Among other personalities, there were Pierre Teilhard de Chardin, with his Cosmic Christ, and Hans Urs von Balthasar, known for his book Apocalypse of the General Soul, who founded the mixed Community of Saint John in 1940 with Adriene von Speyr. Then he decided to resign as Jesuit; from the beginning, he was bad news! Even worse was Henri de Lubac, French Jesuit from Lyon, with his book Meditations sur l’Eglise, and who with Jean Danielou wrought the Documents of Lumen Gentium and Gaudium et Spes during the Vatican II Council. Augustine Cardinal Bea (born of a Jewish mother), as Jesuit, used to do the Spiritual Exercises of St. Ignatius every year: in the 1960’s he declared in an interview that “in order to destroy an enemy, one must know it from the inside out, and there is no a better way to know the Catholic Church than the Spiritual Exercises.” He promoted and inspired the Document on Religious Liberty and the Document Nostra Aetate concerning the relations between Catholic and Jews, and was a member of the B’nai B’rith Lodge. Lastly, the Peruvian priest Gustavo Gutiérrez endorsed his ideology and framed it in the structure of Liberation Theology, which preaches the New Humanity for the people of God based on the struggle of social classes. These personalities, with their own theories, were supported by Fr. Pedro Arrupe (Superior General), who used to be called the “black Pope” during the Second Vatican Council. He curiously suffered a stroke on August 7th, 1981, three months after the assassination attempt perpetrated against John Paul II on May 13th: after ten years of illness he died in Rome.

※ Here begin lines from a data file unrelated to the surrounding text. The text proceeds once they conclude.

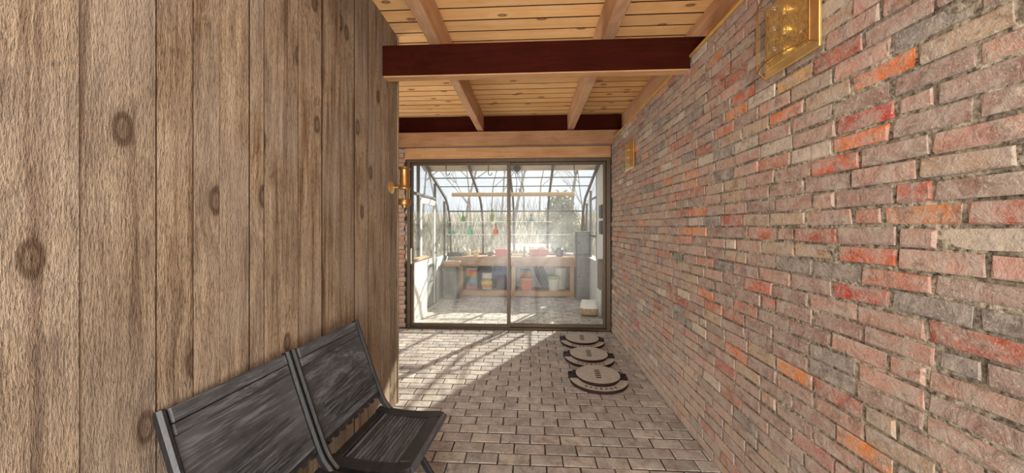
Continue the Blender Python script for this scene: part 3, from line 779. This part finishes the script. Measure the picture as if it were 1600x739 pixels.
ps = empty('terracotta_planter', (bx(823, 7.45), 7.425, SH), label='square orange terracotta planter under the middle of the bench', cat='planter')
def sq(mb, w0, w1, z0, z1, t=.014):
    vs = []
    for wv, z in ((w0, z0), (w1, z1), (w1 - 2 * t, z1), (w0 - 2 * t, z0 + t)):
        vs += [(-wv / 2, -wv / 2, z), (wv / 2, -wv / 2, z), (wv / 2, wv / 2, z), (-wv / 2, wv / 2, z)]
    fs = [(0, 1, 2, 3), (12, 13, 14, 15)]
    for i in range(3):
        for k in range(4): fs.append((i * 4 + k, i * 4 + (k + 1) % 4, i * 4 + 4 + (k + 1) % 4, i * 4 + 4 + k))
    return mb.add(vs, fs)
sq(MB(), .19, .25, 0, .24).build('planter_body', M['terracotta'], ps); sq(MB(), .265, .275, .235, .275).build('rim', M['terra_pale'], ps)
ps2 = empty('pink_planter', (bx(822, 7.66), 7.70, SH), label='pale pink planter standing behind the square terracotta one', cat='planter')
sq(MB(), .2, .24, 0, .38).build('planter_body', M['terra_pale'], ps2); sq(MB(), .25, .255, .375, .41).build('rim', M['oldgrey'], ps2)
for k, (px, m, lb) in enumerate(((846, M['navy'], 'rolled navy sheet leaning diagonally under the bench, left one'), (853, M['greenbag'], 'rolled dark green sheet leaning diagonally beside the pale bucket'))):
    xx = bx(px, 7.5)
    simple('rolled_sheet', MB().tube([(-.16, .06, .53), (-.05, .03, .28), (.08, 0, .04)], [.045, .05, .045], 10), m, (xx + .03 * k, 7.42 + .16 * k, SH), lb, 'roll', 'rolled sheets under the bench')
bk = empty('pale_bucket', (bx(865, 7.44), 7.43, SH), label='off white bucket with sage green rim under the right end of bench', cat='bucket')
MB().lathe([(0, 0), (.1, 0), (.125, .25), (.118, .25), (.095, .012), (0, .012)], 24).build('bucket_body', M['pale_bucket'], bk, smooth=True)
MB().lathe([(.122, .25), (.14, .25), (.142, .31), (.128, .315), (.12, .29)], 24).build('rim', M['sage'], bk, smooth=True)
wb2 = empty('white_bin', (bx(879, 7.66) - .05, 7.645, SH), label='tall white plastic bin behind the pale bucket under the bench', cat='bin')
MB().lathe([(0, 0), (.12, 0), (.14, .44), (.134, .44), (.115, .01), (0, .01)], 24, (0, 0, 0)).build('bin_body', M['pale_bucket'], wb2, smooth=True)
MB().lathe([(.135, .44), (.15, .44), (.15, .47), (.136, .475), (.13, .45)], 24).build('rim', M['pale_bucket'], wb2, smooth=True)
# block stand at left end of bench
simple('post_stand', MB().span((-.13, -.14, 0), (.13, .14, .66), .006), M['greywood'], (at(706, 430, 7.2).x, 7.12, 0), 'pale grey wooden stand in front of the left end of the bench', 'stand', None, False)
simple('wooden_trough', MB().span((-.17, -.08, 0), (.17, .08, .12), .008), M['bench'], (at(708, 400, 7.15).x, 7.12, .661), 'low brown wooden trough on top of the pale grey stand', 'trough', None, False)
# tall grey cabinet right
cb = empty('tall_cabinet', (at(911, 400, 7.2).x - .01, 7.2, 0), label='tall narrow weathered grey cabinet beside the right end of the bench', cat='cabinet')
MB().span((-.14, -.16, 0), (.14, .16, 1.40), .004).build('carcass', M['greywood'], cb)
for z0, z1 in ((.05, .92), (.94, 1.38)):
    d = MB().span((-.13, -.178, z0), (.13, -.162, z1), .003).build('cabinet_door', M['oldgrey'], cb)
    MB().lathe([(0, 0), (.01, 0), (.008, .012), (.014, .02), (0, .026)], 10, (-.1, -.178, (z0 + z1) / 2), Matrix.Rotation(R(90), 3, 'X')).build('knob', M['darkgrey'], d)
# soil bag on the floor
sack('soil_bag', .30, .24, .27, [(.14, M['soil']), (.52, M['soil_pale']), (1, M['white'])], 'slumped white soil bag with brown lower half on the greenhouse floor at right', (at(921, 480, 5.8).x, 5.82, 0), -.1)
# electrics on the white right wall of the greenhouse
def wallbox(name, px, y0, y1, mat, label, wY=.16, dep=.07, cat='box', conduit=False, group=None):
    Y = on_x(px, GR - .03); zt_, zb_ = at(px, y0, Y).z, at(px, y1, Y).z
    e = empty(name, (GR, Y, zb_), label=label, cat=cat, group=group)
    MB().span((-dep, -wY / 2, 0), (-.001, wY / 2, zt_ - zb_), .006).build('box_body', mat, e)
    MB().span((-dep - .008, -wY / 2 + .012, .012), (-dep - .0005, wY / 2 - .012, zt_ - zb_ - .012), .003).build('cover_plate', mat, e)
    if conduit: MB().tube([(-.03, 0, -.001), (-.03, 0, -zb_ + .002)], .014, 10).build('conduit', M['alu'], e)
    return e
wallbox('switch_box', 942, 320, 341, M['darkgrey'], 'dark grey wall box on the white greenhouse wall, upper of the two', .2, .07, 'box', False, 'grey wall boxes')
wallbox('switch_box', 942, 345, 366, M['darkgrey'], 'dark grey wall box on the white greenhouse wall, lower of the two', .2, .07, 'box', False, 'grey wall boxes')
wallbox('meter_box', 941, 405, 452, M['greybrown'], 'brown grey electrical box with a conduit down to the floor at right', .16, .09, 'box', True)
simple('white_pipe', MB().tube([(0, 0, 0), (0, 0, 2.5)], .016, 10), M['white'], (GR - .018, 5.32, 0), 'thin white vertical pipe on the greenhouse wall at right', 'pipe')
# shade roll hanging below the roof
xa, xb = at(706, 302, 7.02).x, at(897, 302, 7.02).x
sr = empty('shade_roll', ((xa + xb) / 2, 7.02, zr(7.02) - .115), label='long tan rolled shade hanging across the greenhouse roof', cat='shade')
hl = (xb - xa) / 2
MB().tube([(-hl, 0, 0), (-hl + .01, 0, 0), (hl - .01, 0, 0), (hl, 0, 0)], [.03, .042, .042, .03], 14).build('roll', M['tube'], sr, smooth=True)
for x in bars[1:4]: MB().span((x - sr.location.x - .008, -.006, .038), (x - sr.location.x + .008, .006, .085)).build('bracket', M['alu'], sr)
# hooks, cable, fan at the roof
def hook(px, py, label):
    Y = 5.72; p = at(px, py, Y); zt_ = zr(Y) + .004
    path = [(0, 0, zt_ - p.z), (0, 0, .05), (.005, 0, .012), (.03, 0, 0), (.055, 0, .015), (.06, 0, .045)]
    simple('roof_hook', MB().tube(path, .007, 7), M['wire'], (p.x, Y, p.z), label, 'hook', 'hooks under the greenhouse roof')
hook(697, 274, 'dark hook under the greenhouse roof, leftmost'); hook(763, 274, 'dark hook under the greenhouse roof, just left of the door stile'); hook(897, 272, 'dark hook under the greenhouse roof, rightmost')
fz = at(808, 263, 5.5)
fe = empty('clip_fan', (fz.x, 5.5, fz.z), label='small dark round fan hung under the greenhouse roof right of the door stile', cat='fan')
MB().tube([(0, 0, .0), (0, 0, zr(5.5) - fz.z + .004)], .01, 8).build('hanger', M['wire'], fe)
RX = Matrix.Rotation(R(90), 3, 'X')
mb = MB()
for rr in (.03, .06, .085):
    mb.tube([(rr * math.cos(a), -.02, rr * math.sin(a)) for a in [2 * math.pi * k / 16 for k in range(17)]], .004, 5)
for k in range(6):
    a = math.pi * k / 6; mb.tube([(-.085 * math.cos(a), -.02, -.085 * math.sin(a)), (.085 * math.cos(a), -.02, .085 * math.sin(a))], .003, 5)
mb.build('fan_guard', M['wire'], fe)
MB().lathe([(0, -.03), (.05, -.03), (.055, .0), (.04, .05), (0, .055)], 14, (0, 0, 0), RX).build('motor', M['wire'], fe, smooth=True)
p0 = at(803, 266, 5.46)
cpath = [(0, 0, .0), (.03, 0, -.10), (.10, 0, -.24), (.135, 0, -.33), (.10, 0, -.36), (.03, 0, -.30), (.0, 0, -.36), (.02, 0, -.2), (-.01, 0, -.05)]
simple('hanging_cable', MB().tube(cpath, .005, 6), M['wire'], (fz.x - .02, 5.47, fz.z - .03), 'thin loop of dark cable hanging from the small roof fan', 'cable')
simple('wall_cable', MB().tube([(0, 0, .95), (-.02, .05, .55), (0, .12, .2), (-.01, .14, 0)], .007, 6), M['wire'], (GR - .016, 5.35, 1.72), 'dark cable hanging down the white greenhouse wall to the upper wall box', 'cable')

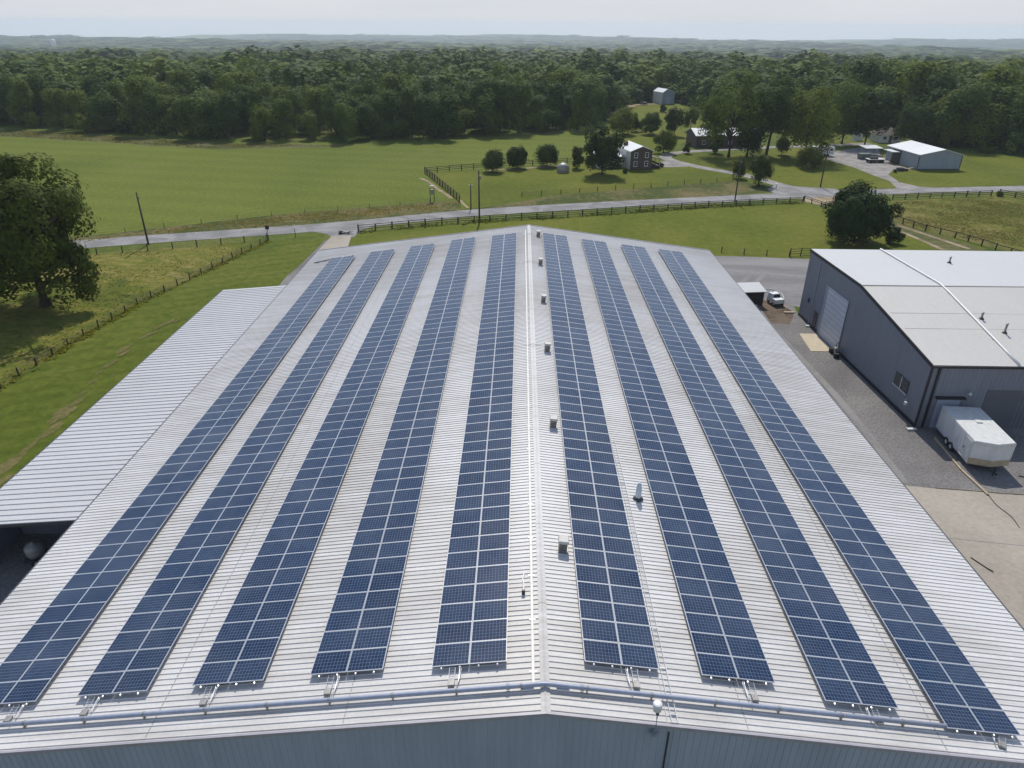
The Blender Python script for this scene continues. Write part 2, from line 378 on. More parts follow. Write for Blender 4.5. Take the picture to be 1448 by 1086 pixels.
sheet('paddock', [(505, 330), (577, 321), (680, 313), (798, 307), (998, 293), (1135, 287), (1180, 300), (1262, 312), (1300, 324), (1352, 337), (1400, 352), (1140, 366), (1015, 362), (760, 350), (488, 352)], 2, MAT['lawn'], .15)
sheet('east_paddock', [(1262, 312), (1262, 284), (1401, 277), (1640, 271), (1800, 330), (1500, 372), (1398, 349), (1352, 337), (1300, 324)], 4, MAT['paddock'], .2)
sheet('pasture', [(380, 340), (250, 350), (150, 357), (0, 370), (-300, 396), (-700, 560), (-300, 760), (0, 550), (200, 428)], 2, MAT['pasture'], .2)
sheet('mown_grass', [(382, 341), (460, 330), (452, 352), (395, 402), (330, 440), (-100, 770), (-300, 1000), (-700, 900), (-300, 762), (0, 551), (200, 429)], 3, MAT['mown'], .12)
def wl_(pts): return [(x, y, 0) for x, y in pts]
# main road
rc = [G(*q) for q in ((-900, 430), (-300, 382), (-60, 361), (160, 342), (460, 321), (700, 299), (1000, 282.5), (1200, 273), (1330, 269), (1448, 266.5), (1700, 259), (2100, 250))]
band('road', smooth_pts(rc), 5.6, 8, MAT['road'])
# entrance drive of the hall
sheet('entrance_apron', [(425, 325), (540, 316), (510, 326), (500, 336), (470, 336), (462, 331)], 9, MAT['road'], .1)
sheet('entrance_drive', [(469, 334), (497, 333), (489, 358), (440, 372), (450, 354)], 10, MAT['concrete'], .05)
sheet('gravel_edge', [(462, 338), (468, 346), (440, 380), (395, 425), (360, 440), (404, 392), (440, 360)], 7, MAT['gravel'], .25)
MAT['worn'] = ground_mat('worn_thin_grass', [(.05, (.085, .1, .02)), (.5, (.14, .125, .045)), (.95, (.22, .175, .085))], .25, 1.8, .55)
sp_ = [Vector(G(*q)) for q in ((-30, 708), (4, 672), (40, 634), (72, 602), (100, 574), (124, 550), (168, 506), (188, 486), (222, 466), (246, 454))]
for i, p in enumerate(smooth_pts(sp_, 4)):
    if random.random() < .72:
        r_ = random.uniform(.25, .65)*(1.25 if i < 16 else .8); dx = random.uniform(-.5, .5)
        sheet('worn_patch', None, 6+.3*i, MAT['worn'], r_*.3, [(p.x+dx+r_*.75*math.cos(t)+.35*r_*math.sin(t), p.y+r_*2.4*math.sin(t), 0) for t in np.linspace(0, 6.0, 11)], .4)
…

Unfortunately, Pope Francis (another Jesuit) is deeply immersed in such innovations from and following the Second Vatican Council. He is its genuine product—a Modernist Pope, who is working to break the Roman Element in the Catholic Church with his New Evangelization Program, which pretends to impose “the” Magisterium of Vatican II as dogmatic and irrevocable.
Let us read some words from Archbishop Lefebvre:
Romanitas is not a vain word. The Latin language is an important example. It has brought the expression of the Faith and of Catholic worship to the ends of the world. And the converted people were proud to sing their Faith in this language, a real symbol of the unity of the Catholic Faith.
“Schisms and heresies are often begun by a rupture with Romanitas, a rupture with the Roman liturgy, with Latin, with the theology of the Latin, and Roman Fathers and theologians….
“It is this force of the Catholic Faith rooted in Romanitas that Freemasonry wished to eliminate by occupying the pontifical States and enclosing Catholic Rome in Vatican City. This occupation of Rome by the Masons permitted infiltration of the Church by Modernism and the destruction of Catholic Rome by Modernist clergy and Popes who hasten to destroy every vestige of Romanitas….
“This relentlessness against Romanitas is an infallible sign of rupture with the Catholic Faith that he [the Pope] no longer defends” (Spiritual Journey, p. 77–78).
Consequently, we can see that the Jesuits still have an imperative role in today’s crisis within the Church. They were screened by the PRELATURE OF THE HOLY CROSS, popularly known as Opus Dei; they are, however, back at the command of the Church’s affairs—but with a revolutionary attitude “by reason of confusion” which is not according to the Gospel of Jesus Christ. “He that reads, let him understand” (Mt. XXIV, 15).